/---
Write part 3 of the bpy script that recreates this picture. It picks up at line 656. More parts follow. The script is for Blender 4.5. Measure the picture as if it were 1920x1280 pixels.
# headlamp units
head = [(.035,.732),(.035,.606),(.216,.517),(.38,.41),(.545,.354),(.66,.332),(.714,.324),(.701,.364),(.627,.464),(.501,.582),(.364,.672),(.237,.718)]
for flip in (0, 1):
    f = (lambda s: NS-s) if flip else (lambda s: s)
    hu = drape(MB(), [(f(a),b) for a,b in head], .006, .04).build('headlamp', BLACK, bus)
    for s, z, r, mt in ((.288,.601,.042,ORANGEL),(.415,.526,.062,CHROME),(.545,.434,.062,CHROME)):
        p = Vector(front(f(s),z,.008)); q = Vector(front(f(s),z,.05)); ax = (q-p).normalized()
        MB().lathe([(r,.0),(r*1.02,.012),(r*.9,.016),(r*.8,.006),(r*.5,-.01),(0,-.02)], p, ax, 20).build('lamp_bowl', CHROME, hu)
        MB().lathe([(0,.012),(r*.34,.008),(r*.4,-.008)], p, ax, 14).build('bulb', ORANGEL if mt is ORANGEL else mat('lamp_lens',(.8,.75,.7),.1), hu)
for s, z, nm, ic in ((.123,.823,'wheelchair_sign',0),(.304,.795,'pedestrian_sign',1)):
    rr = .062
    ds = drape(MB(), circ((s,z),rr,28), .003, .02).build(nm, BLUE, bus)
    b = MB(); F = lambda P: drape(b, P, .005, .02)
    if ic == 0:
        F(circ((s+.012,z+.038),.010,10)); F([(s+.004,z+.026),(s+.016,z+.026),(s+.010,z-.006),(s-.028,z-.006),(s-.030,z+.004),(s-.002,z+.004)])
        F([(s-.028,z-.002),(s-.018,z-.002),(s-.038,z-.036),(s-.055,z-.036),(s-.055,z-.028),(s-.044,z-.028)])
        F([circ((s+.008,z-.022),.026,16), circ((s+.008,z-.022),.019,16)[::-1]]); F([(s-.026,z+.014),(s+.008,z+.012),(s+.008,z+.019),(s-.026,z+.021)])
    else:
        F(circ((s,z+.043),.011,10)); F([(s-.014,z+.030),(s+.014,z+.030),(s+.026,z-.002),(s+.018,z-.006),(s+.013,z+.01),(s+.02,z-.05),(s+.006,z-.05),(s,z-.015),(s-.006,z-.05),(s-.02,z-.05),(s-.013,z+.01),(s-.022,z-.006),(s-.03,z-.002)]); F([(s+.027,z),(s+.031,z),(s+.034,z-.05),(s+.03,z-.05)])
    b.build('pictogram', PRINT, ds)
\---
Quote each line of the data above exactly as written.

Write part 3 of the bpy script that recreates this picture. It picks up at line 656. More parts follow. The script is for Blender 4.5. Measure the picture as if it were 1920x1280 pixels.
# headlamp units
head = [(.035,.732),(.035,.606),(.216,.517),(.38,.41),(.545,.354),(.66,.332),(.714,.324),(.701,.364),(.627,.464),(.501,.582),(.364,.672),(.237,.718)]
for flip in (0, 1):
    f = (lambda s: NS-s) if flip else (lambda s: s)
    hu = drape(MB(), [(f(a),b) for a,b in head], .006, .04).build('headlamp', BLACK, bus)
    for s, z, r, mt in ((.288,.601,.042,ORANGEL),(.415,.526,.062,CHROME),(.545,.434,.062,CHROME)):
        p = Vector(front(f(s),z,.008)); q = Vector(front(f(s),z,.05)); ax = (q-p).normalized()
        MB().lathe([(r,.0),(r*1.02,.012),(r*.9,.016),(r*.8,.006),(r*.5,-.01),(0,-.02)], p, ax, 20).build('lamp_bowl', CHROME, hu)
        MB().lathe([(0,.012),(r*.34,.008),(r*.4,-.008)], p, ax, 14).build('bulb', ORANGEL if mt is ORANGEL else mat('lamp_lens',(.8,.75,.7),.1), hu)
for s, z, nm, ic in ((.123,.823,'wheelchair_sign',0),(.304,.795,'pedestrian_sign',1)):
    rr = .062
    ds = drape(MB(), circ((s,z),rr,28), .003, .02).build(nm, BLUE, bus)
    b = MB(); F = lambda P: drape(b, P, .005, .02)
    if ic == 0:
        F(circ((s+.012,z+.038),.010,10)); F([(s+.004,z+.026),(s+.016,z+.026),(s+.010,z-.006),(s-.028,z-.006),(s-.030,z+.004),(s-.002,z+.004)])
        F([(s-.028,z-.002),(s-.018,z-.002),(s-.038,z-.036),(s-.055,z-.036),(s-.055,z-.028),(s-.044,z-.028)])
        F([circ((s+.008,z-.022),.026,16), circ((s+.008,z-.022),.019,16)[::-1]]); F([(s-.026,z+.014),(s+.008,z+.012),(s+.008,z+.019),(s-.026,z+.021)])
    else:
        F(circ((s,z+.043),.011,10)); F([(s-.014,z+.030),(s+.014,z+.030),(s+.026,z-.002),(s+.018,z-.006),(s+.013,z+.01),(s+.02,z-.05),(s+.006,z-.05),(s,z-.015),(s-.006,z-.05),(s-.02,z-.05),(s-.013,z+.01),(s-.022,z-.006),(s-.03,z-.002)]); F([(s+.027,z),(s+.031,z),(s+.034,z-.05),(s+.03,z-.05)])
    b.build('pictogram', PRINT, ds)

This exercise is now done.